Jakarta (ANTARA) -
Kuasa hukum Nurhadi dan Rezky Herbiyono, Maqdir Ismail, menegaskan pihaknya menolak tuntutan penuntut umum yang menyatakan bisa melihat suatu pola pencucian uang dalam kasus kliennya.
 
"Bahwa kami tidak sependapat dan menolak keras apa yang dinyatakan oleh penuntut umum dalam surat tuntutannya, pada bagian pendahuluan halaman 6 yang menyatakan pada pokoknya dalam kasus ini, 'bisa melihat suatu pola pencucian uang'," kata Maqdir Ismail dalam keterangan tertulis yang diterima di Jakarta, Rabu.
 
Sebab, katanya, apabila dicermati secara saksama pada surat dakwaan, penuntut umum sama sekali tidak mendakwa para terdakwa dengan ancaman Undang-Undang Pemberantasan Tindak Pidana Pencucian Uang (TPPU).
 
Tetapi, lanjutnya, hanya mendakwa berdasarkan Undang-undang pemberantasan tindak pidana korupsi, sehingga sangat tidak relevan apabila penuntut umum dalam perkara ini berpendapat demikian.
 
Lebih lagi, berdasarkan fakta yang terungkap di persidangan tidak ada satupun saksi yang menerangkan Nurhadi mempunyai kontrol yang besar atas perusahaan dan keuangan yang dimiliki oleh Rezky Herbiyono.
 
Kemudian, lanjutnya, faktanya Nurhadi sebagai mertua tidak memiliki kedekatan dengan Rezky Herbiyono, selain kedekatan sebagai keluarga.

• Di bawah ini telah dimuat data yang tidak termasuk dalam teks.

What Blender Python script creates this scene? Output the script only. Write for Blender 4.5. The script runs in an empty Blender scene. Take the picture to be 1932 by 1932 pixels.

Baca juga: Pengacara Nurhadi sebut tuntutan jaksa KPK Zalim
 
Nurhadi tidak pernah ikut campur dengan bisnis-bisnis Rezky Herbiyono lebih khusus proyek PLTMH antara Rezky Herbiyono dengan saksi Hiendra Soenjoto.
 
"Dengan demikian, penuntut umum telah membuat pernyataan yang tidak jelas pijakannya, sehingga uraian penuntut umum hanya didasarkan pada kesimpulan yang bersifat asumsi," kata dia.
 
Penggunaan pola seolah-olah ada pencucian uang ini adalah satu kesengajaan untuk membuat framing Nurhadi dan Rezky Herbiyono telah melakukan kejahatan ganda.
 
"Kalau saja JPU berani jujur, karena jujur itu hebat seperti semboyan Komisi Pemberantasan Korupsi, kami yakin tidak akan ada upaya untuk menggelapkan fakta seperti ini. Dan tidak mungkin akan ada upaya framing bahwa perkara ini adalah perkara pencucian uang," ucapnya.
 
Upaya untuk membentuk opini bahwa pembelian kebun sawit sebagai pencucian uang, dapat dirasakan ketika pihaknya memprotes pertanyaan-pertanyaan penuntut umum terkait dengan jual beli kebun sawit.

Baca juga: Eks Sekretaris Mahkamah Agung Nurhadi dituntut 12 tahun penjara
 
Seandainya benar seperti asumsi penuntut umum bahwa uang pembelian kebun sawit berasal dari uang yang diterima Rezky Herbiyono dari Hiendra Soenjoto dan terkait dengan pengurusan perkara, maka seharusnya penuntut umum berani membandingkan waktu penerimaan uang dengan pembayaran kebun kelapa sawit.
 
"Faktanya dalam hal ini penuntut umum diam seribu bahasa," kata dia lagi.
 
Mencermati surat tuntutan pidana yang diakhiri dengan tuntutan 12 tahun terhadap Nurhadi, dan 11 Tahun terhadap Rezky Herbiyono, Maqdir menilai sebagai tuntutan yang sewenang-wenang dan zalim.
 
Sebagaimana halnya, katanya, ketika penuntut umum menuntut terdakwa untuk membayar uang pengganti, tuntutan pidana penjara terhadap terdakwa juga dilatarbelakangi oleh sikap ingin membalas dendam atau melampiaskan rasa ketidaksukaan penuntut umum terhadap terdakwa.
 
"Karena terdakwa dianggap tidak kooperatif dan tidak mengakui perbuatan yang didakwakan, yang notabenenya perbuatan yang didakwakan tersebut memang tidak pernah dilakukannya," katanya.
 
Oleh karena itu, kata dia, tuntutan tersebut sudah sepatutnya ditolak atau setidaknya dikesampingkan menurut hukum.
 
"Bagi kami tuntutan hukuman yang tinggi ini adalah juga sebagai upaya untuk menyandera Majelis Hakim agar tidak berani membebaskan terdakwa," ujarnya.